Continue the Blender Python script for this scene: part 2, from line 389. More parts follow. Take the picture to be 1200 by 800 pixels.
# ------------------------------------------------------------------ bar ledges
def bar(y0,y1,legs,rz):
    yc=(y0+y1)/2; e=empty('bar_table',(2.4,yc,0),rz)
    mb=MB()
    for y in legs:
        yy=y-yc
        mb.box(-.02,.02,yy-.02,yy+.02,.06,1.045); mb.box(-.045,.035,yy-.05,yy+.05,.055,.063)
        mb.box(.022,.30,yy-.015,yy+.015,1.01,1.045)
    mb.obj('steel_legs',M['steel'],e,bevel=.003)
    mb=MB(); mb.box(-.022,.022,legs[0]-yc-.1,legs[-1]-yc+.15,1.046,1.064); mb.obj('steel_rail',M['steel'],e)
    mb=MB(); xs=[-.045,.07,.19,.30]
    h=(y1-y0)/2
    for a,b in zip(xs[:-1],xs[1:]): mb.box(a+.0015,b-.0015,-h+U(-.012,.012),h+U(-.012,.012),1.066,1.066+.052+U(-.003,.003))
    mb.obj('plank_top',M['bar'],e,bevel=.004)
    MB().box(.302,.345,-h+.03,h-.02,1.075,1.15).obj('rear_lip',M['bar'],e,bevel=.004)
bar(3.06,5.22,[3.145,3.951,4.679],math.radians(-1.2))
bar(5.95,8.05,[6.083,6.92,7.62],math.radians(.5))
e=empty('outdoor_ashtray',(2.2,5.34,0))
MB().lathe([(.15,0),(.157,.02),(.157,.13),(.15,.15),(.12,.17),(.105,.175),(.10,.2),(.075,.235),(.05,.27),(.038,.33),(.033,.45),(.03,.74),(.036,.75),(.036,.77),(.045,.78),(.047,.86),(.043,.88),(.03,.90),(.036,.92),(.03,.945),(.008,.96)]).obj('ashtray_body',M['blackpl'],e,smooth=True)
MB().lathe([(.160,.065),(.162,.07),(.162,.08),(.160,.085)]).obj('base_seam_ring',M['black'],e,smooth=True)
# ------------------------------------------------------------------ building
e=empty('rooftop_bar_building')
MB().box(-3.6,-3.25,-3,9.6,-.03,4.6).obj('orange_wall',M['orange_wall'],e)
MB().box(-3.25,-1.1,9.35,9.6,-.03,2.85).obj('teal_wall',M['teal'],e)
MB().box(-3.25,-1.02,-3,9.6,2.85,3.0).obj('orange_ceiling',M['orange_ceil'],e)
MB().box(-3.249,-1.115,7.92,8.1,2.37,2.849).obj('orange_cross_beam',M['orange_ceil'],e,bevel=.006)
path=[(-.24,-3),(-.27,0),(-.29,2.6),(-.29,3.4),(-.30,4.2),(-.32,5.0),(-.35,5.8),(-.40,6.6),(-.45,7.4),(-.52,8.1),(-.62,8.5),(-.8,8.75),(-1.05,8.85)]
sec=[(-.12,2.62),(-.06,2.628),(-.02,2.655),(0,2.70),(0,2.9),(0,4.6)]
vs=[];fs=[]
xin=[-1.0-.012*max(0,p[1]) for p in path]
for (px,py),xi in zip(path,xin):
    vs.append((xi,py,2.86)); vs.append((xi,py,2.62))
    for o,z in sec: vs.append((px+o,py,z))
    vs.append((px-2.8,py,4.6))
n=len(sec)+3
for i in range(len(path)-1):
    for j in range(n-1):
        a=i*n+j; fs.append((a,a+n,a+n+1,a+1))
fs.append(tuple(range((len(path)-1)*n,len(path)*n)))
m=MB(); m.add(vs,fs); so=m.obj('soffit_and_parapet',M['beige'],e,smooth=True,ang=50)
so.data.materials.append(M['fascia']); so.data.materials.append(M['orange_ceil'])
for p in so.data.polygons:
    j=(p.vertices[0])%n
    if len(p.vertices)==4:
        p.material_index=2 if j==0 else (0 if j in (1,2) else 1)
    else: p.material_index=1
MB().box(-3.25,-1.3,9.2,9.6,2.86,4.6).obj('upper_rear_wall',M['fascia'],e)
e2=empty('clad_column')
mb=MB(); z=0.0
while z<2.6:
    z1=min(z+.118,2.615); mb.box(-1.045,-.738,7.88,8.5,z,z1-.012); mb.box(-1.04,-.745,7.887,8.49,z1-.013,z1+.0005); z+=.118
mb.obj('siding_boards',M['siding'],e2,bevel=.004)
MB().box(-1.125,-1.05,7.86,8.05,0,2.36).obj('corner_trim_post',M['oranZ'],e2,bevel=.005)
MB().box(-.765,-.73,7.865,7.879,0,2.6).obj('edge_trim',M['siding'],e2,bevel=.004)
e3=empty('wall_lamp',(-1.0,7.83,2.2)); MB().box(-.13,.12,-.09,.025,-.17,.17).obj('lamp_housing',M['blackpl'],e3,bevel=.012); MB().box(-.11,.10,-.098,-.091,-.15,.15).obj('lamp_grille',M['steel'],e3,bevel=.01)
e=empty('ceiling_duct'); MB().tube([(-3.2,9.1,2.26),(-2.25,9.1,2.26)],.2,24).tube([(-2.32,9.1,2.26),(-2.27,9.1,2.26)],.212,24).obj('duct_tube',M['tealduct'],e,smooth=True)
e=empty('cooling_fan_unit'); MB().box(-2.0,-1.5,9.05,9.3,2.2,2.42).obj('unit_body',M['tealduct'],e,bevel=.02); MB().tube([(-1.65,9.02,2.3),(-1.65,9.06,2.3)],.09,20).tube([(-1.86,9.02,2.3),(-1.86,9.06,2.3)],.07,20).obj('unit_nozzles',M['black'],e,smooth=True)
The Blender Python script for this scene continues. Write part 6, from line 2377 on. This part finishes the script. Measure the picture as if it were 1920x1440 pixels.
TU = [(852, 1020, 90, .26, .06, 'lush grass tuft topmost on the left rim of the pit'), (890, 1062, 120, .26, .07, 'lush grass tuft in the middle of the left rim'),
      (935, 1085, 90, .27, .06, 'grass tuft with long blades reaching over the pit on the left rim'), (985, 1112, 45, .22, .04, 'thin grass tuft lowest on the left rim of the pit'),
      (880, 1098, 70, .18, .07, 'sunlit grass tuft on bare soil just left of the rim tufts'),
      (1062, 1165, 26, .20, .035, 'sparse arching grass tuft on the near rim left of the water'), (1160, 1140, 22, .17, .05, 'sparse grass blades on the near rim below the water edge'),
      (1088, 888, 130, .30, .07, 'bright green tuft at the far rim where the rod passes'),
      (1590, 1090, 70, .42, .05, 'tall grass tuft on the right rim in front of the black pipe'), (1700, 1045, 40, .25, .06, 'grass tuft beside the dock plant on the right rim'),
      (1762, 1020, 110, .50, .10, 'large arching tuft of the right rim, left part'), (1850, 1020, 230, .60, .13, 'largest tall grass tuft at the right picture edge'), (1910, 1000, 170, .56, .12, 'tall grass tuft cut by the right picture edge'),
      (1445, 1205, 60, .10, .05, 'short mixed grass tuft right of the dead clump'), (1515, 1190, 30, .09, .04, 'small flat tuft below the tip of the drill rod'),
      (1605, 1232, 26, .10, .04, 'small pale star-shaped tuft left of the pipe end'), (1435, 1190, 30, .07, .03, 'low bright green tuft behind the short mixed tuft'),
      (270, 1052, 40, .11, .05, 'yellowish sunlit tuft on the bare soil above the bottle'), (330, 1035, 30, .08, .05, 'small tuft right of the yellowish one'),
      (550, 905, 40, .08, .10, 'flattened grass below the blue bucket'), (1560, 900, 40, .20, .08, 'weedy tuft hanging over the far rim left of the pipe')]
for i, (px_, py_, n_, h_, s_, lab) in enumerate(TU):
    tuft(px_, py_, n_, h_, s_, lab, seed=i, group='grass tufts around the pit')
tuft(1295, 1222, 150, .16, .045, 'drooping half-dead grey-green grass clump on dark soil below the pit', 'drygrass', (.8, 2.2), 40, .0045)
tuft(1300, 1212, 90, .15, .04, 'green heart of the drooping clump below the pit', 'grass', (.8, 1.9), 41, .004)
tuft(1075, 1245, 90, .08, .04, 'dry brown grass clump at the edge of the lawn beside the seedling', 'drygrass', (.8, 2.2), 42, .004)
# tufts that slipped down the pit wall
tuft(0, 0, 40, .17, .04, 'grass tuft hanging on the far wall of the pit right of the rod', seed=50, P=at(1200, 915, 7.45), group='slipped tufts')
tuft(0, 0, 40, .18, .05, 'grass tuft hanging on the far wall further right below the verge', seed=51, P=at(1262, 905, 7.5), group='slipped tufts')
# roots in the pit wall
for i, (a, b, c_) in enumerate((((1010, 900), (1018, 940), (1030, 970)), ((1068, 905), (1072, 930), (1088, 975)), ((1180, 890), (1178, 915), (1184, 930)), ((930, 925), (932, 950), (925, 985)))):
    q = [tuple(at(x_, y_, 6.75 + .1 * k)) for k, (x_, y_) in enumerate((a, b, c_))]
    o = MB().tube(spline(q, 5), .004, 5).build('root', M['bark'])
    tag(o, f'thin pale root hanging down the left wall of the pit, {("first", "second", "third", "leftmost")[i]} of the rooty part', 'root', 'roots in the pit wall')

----

Exercise details: Above are the entries; repeat their lines exactly, from the first through the one that contains "e=empty('rooftop_bar_building')".

Right answer:
Continue the Blender Python script for this scene: part 2, from line 389. More parts follow. Take the picture to be 1200 by 800 pixels.
# ------------------------------------------------------------------ bar ledges
def bar(y0,y1,legs,rz):
    yc=(y0+y1)/2; e=empty('bar_table',(2.4,yc,0),rz)
    mb=MB()
    for y in legs:
        yy=y-yc
        mb.box(-.02,.02,yy-.02,yy+.02,.06,1.045); mb.box(-.045,.035,yy-.05,yy+.05,.055,.063)
        mb.box(.022,.30,yy-.015,yy+.015,1.01,1.045)
    mb.obj('steel_legs',M['steel'],e,bevel=.003)
    mb=MB(); mb.box(-.022,.022,legs[0]-yc-.1,legs[-1]-yc+.15,1.046,1.064); mb.obj('steel_rail',M['steel'],e)
    mb=MB(); xs=[-.045,.07,.19,.30]
    h=(y1-y0)/2
    for a,b in zip(xs[:-1],xs[1:]): mb.box(a+.0015,b-.0015,-h+U(-.012,.012),h+U(-.012,.012),1.066,1.066+.052+U(-.003,.003))
    mb.obj('plank_top',M['bar'],e,bevel=.004)
    MB().box(.302,.345,-h+.03,h-.02,1.075,1.15).obj('rear_lip',M['bar'],e,bevel=.004)
bar(3.06,5.22,[3.145,3.951,4.679],math.radians(-1.2))
bar(5.95,8.05,[6.083,6.92,7.62],math.radians(.5))
e=empty('outdoor_ashtray',(2.2,5.34,0))
MB().lathe([(.15,0),(.157,.02),(.157,.13),(.15,.15),(.12,.17),(.105,.175),(.10,.2),(.075,.235),(.05,.27),(.038,.33),(.033,.45),(.03,.74),(.036,.75),(.036,.77),(.045,.78),(.047,.86),(.043,.88),(.03,.90),(.036,.92),(.03,.945),(.008,.96)]).obj('ashtray_body',M['blackpl'],e,smooth=True)
MB().lathe([(.160,.065),(.162,.07),(.162,.08),(.160,.085)]).obj('base_seam_ring',M['black'],e,smooth=True)
# ------------------------------------------------------------------ building
e=empty('rooftop_bar_building')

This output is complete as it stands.